*** The data ***

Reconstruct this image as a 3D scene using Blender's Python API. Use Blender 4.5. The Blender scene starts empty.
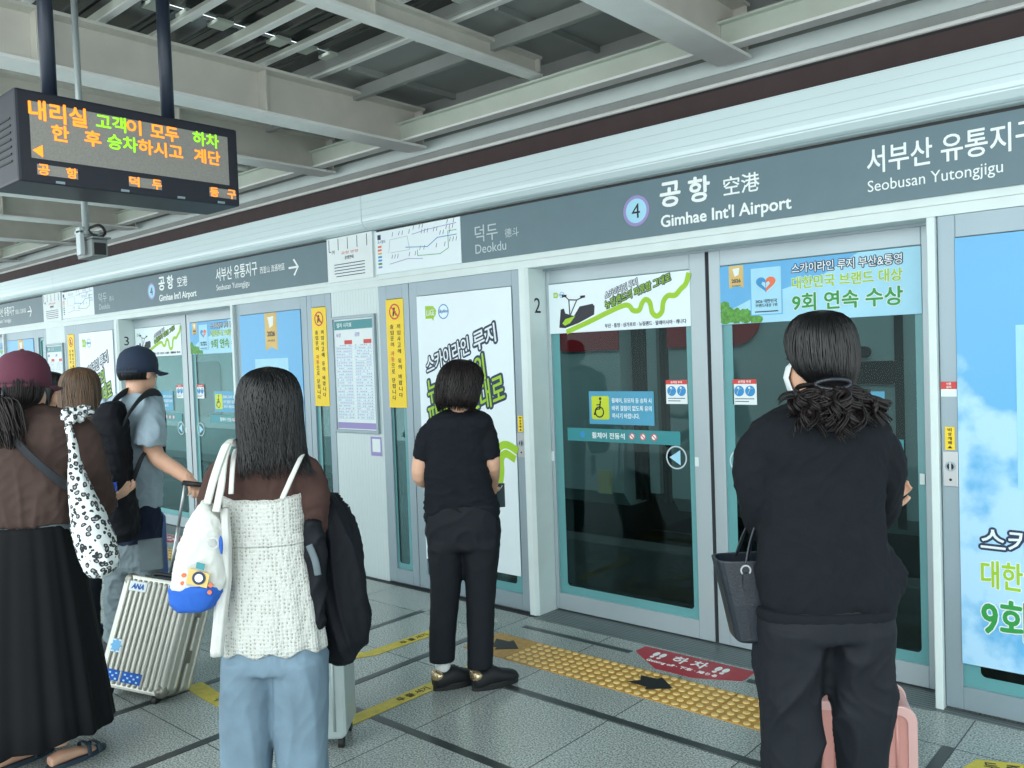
import bpy, bmesh, math, random
import numpy as np
from mathutils import Vector, Matrix
R = math.radians
random.seed(7)
scene = bpy.context.scene
COL = scene.collection

# ------------------------------------------------------------------ camera
CAM_F, YAW, PITCH, ROLL, EYE = 847.39, 0.723964, -0.03242, -0.035757, 1.6
cam_data = bpy.data.cameras.new('camera')
cam_data.sensor_width = 36.0
cam_data.lens = CAM_F * 36.0 / 1024.0
cam_data.clip_start = 0.05
cam_data.clip_end = 300
cam = bpy.data.objects.new('camera', cam_data)
COL.objects.link(cam)
_f = Vector((-math.sin(YAW) * math.cos(PITCH), math.cos(YAW) * math.cos(PITCH), math.sin(PITCH)))
_r = Vector((math.cos(YAW), math.sin(YAW), 0))
_u = _r.cross(_f)
_r2 = math.cos(ROLL) * _r + math.sin(ROLL) * _u
_u2 = -math.sin(ROLL) * _r + math.cos(ROLL) * _u
cam.matrix_world = Matrix(((_r2.x, _u2.x, -_f.x, 0), (_r2.y, _u2.y, -_f.y, 0), (_r2.z, _u2.z, -_f.z, EYE), (0, 0, 0, 1)))
scene.camera = cam

# ------------------------------------------------------------------ light
world = bpy.data.worlds.new('overcast_sky')
scene.world = world
world.use_nodes = True
wn = world.node_tree.nodes
wl = world.node_tree.links
wn.clear()
w_out = wn.new('ShaderNodeOutputWorld')
w_bg = wn.new('ShaderNodeBackground')
w_tc = wn.new('ShaderNodeTexCoord')
w_sep = wn.new('ShaderNodeSeparateXYZ')
w_ramp = wn.new('ShaderNodeValToRGB')
w_map = wn.new('ShaderNodeMapRange')
w_map.inputs[1].default_value = -0.4
w_map.inputs[2].default_value = 0.6
wl.new(w_tc.outputs['Generated'], w_sep.inputs[0])
wl.new(w_sep.outputs['Z'], w_map.inputs[0])
wl.new(w_map.outputs[0], w_ramp.inputs[0])
wl.new(w_ramp.outputs[0], w_bg.inputs[0])
wl.new(w_bg.outputs[0], w_out.inputs[0])
cr = w_ramp.color_ramp
cr.elements[0].position = 0.0
cr.elements[0].color = (1.35, 1.40, 1.38, 1)
cr.elements[1].position = 1.0
cr.elements[1].color = (0.86, 0.98, 1.0, 1)
e = cr.elements.new(0.38); e.color = (1.15, 1.2, 1.2, 1)
e = cr.elements.new(0.44); e.color = (0.84, 0.96, 0.98, 1)
w_bg.inputs[1].default_value = 2.1

sun_d = bpy.data.lights.new('hazy_sun', 'SUN')
sun_d.energy = 1.8
sun_d.angle = R(50)
sun_d.color = (0.92, 1.0, 1.0)
sun = bpy.data.objects.new('hazy_sun', sun_d)
COL.objects.link(sun)
sun.rotation_euler = Vector((-0.25, 0.90, -0.42)).to_track_quat('-Z', 'Y').to_euler()

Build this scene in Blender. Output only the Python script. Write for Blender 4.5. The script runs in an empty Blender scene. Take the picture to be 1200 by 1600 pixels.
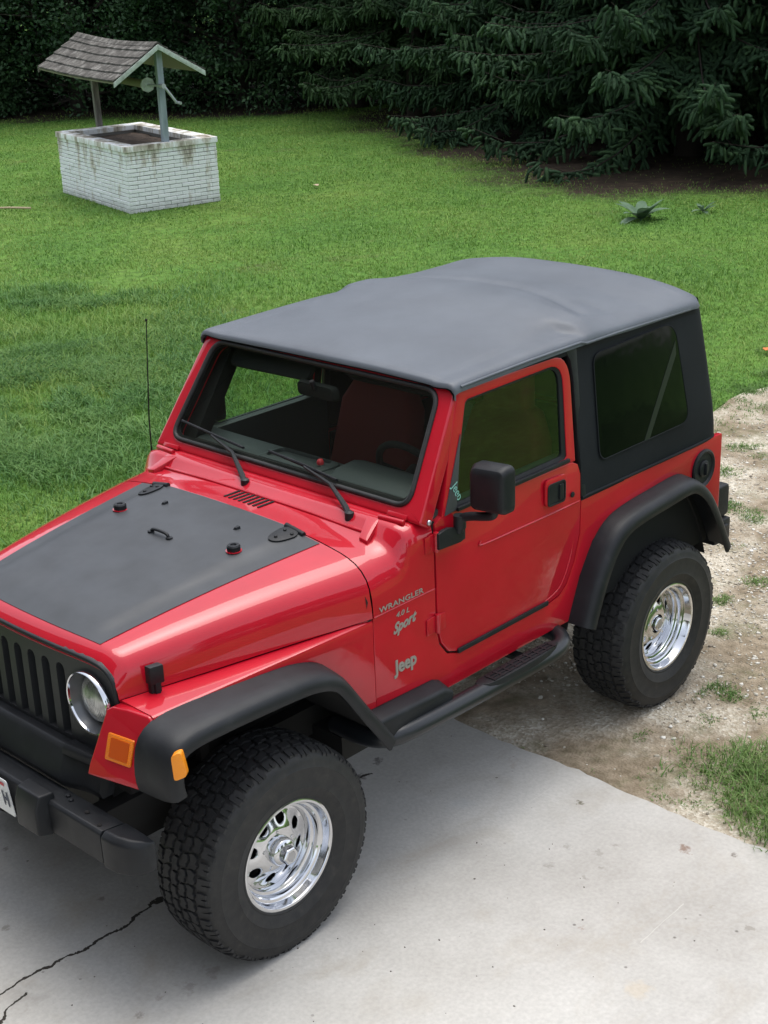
import bpy, bmesh, math, random
import numpy as np
from mathutils import Vector, Matrix
PI = math.pi
random.seed(7); RNG = np.random.default_rng(11)
S = bpy.context.scene
COL = S.collection

# ---------------------------------------------------------------- camera
CAM = np.array([5.209, 4.091, 3.324]); YAW, PITCH, ROLL, FPX = -2.372, -0.3674, -0.0363, 2271.9
fwd = Vector((math.cos(PITCH) * math.cos(YAW), math.cos(PITCH) * math.sin(YAW), math.sin(PITCH)))
rgt = fwd.cross(Vector((0, 0, 1))).normalized(); upv = rgt.cross(fwd)
r2 = math.cos(ROLL) * rgt + math.sin(ROLL) * upv; u2 = -math.sin(ROLL) * rgt + math.cos(ROLL) * upv
cd = bpy.data.cameras.new('camera'); cam = bpy.data.objects.new('camera', cd); COL.objects.link(cam)
M3 = Matrix((r2, u2, -fwd)).transposed()
cam.matrix_world = Matrix.Translation(Vector(CAM)) @ M3.to_4x4()
cd.sensor_fit = 'VERTICAL'; cd.sensor_height = 24.0; cd.lens = 24.0 * FPX / 1600.0
cd.clip_start = 0.1; cd.clip_end = 3000
S.camera = cam

# ---------------------------------------------------------------- light
SUN_EL, SUN_AZ = math.radians(78), math.atan2(-0.35, -0.90)     # towards the sun: high, behind the car
W = bpy.data.worlds.new('World'); S.world = W; W.use_nodes = True
nt = W.node_tree; nt.nodes.clear()
sky = nt.nodes.new('ShaderNodeTexSky'); sky.sky_type = 'NISHITA'; sky.sun_disc = False
sky.sun_elevation = SUN_EL; sky.sun_rotation = PI / 2 - SUN_AZ
sky.air_density = 1.0; sky.dust_density = 2.2; sky.ozone_density = 0.5
bg = nt.nodes.new('ShaderNodeBackground'); bg.inputs[1].default_value = 0.15
out = nt.nodes.new('ShaderNodeOutputWorld')
hs = nt.nodes.new('ShaderNodeHueSaturation'); hs.inputs['Saturation'].default_value = 0.40          # cloud-whitened sky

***

Requirement
Return, please, the exact lines from the beginning of the entries above through the line containing "scene.camera = cam", both included; pictures are left out.

Correct response
Reconstruct this image as a 3D scene using Blender's Python API. Use Blender 4.5. The Blender scene starts empty.
import bpy, bmesh, math, random
import numpy as np
from mathutils import Vector, Matrix
R = math.radians
random.seed(7)
scene = bpy.context.scene
COL = scene.collection

# ------------------------------------------------------------------ camera
CAM_F, YAW, PITCH, ROLL, EYE = 847.39, 0.723964, -0.03242, -0.035757, 1.6
cam_data = bpy.data.cameras.new('camera')
cam_data.sensor_width = 36.0
cam_data.lens = CAM_F * 36.0 / 1024.0
cam_data.clip_start = 0.05
cam_data.clip_end = 300
cam = bpy.data.objects.new('camera', cam_data)
COL.objects.link(cam)
_f = Vector((-math.sin(YAW) * math.cos(PITCH), math.cos(YAW) * math.cos(PITCH), math.sin(PITCH)))
_r = Vector((math.cos(YAW), math.sin(YAW), 0))
_u = _r.cross(_f)
_r2 = math.cos(ROLL) * _r + math.sin(ROLL) * _u
_u2 = -math.sin(ROLL) * _r + math.cos(ROLL) * _u
cam.matrix_world = Matrix(((_r2.x, _u2.x, -_f.x, 0), (_r2.y, _u2.y, -_f.y, 0), (_r2.z, _u2.z, -_f.z, EYE), (0, 0, 0, 1)))
scene.camera = cam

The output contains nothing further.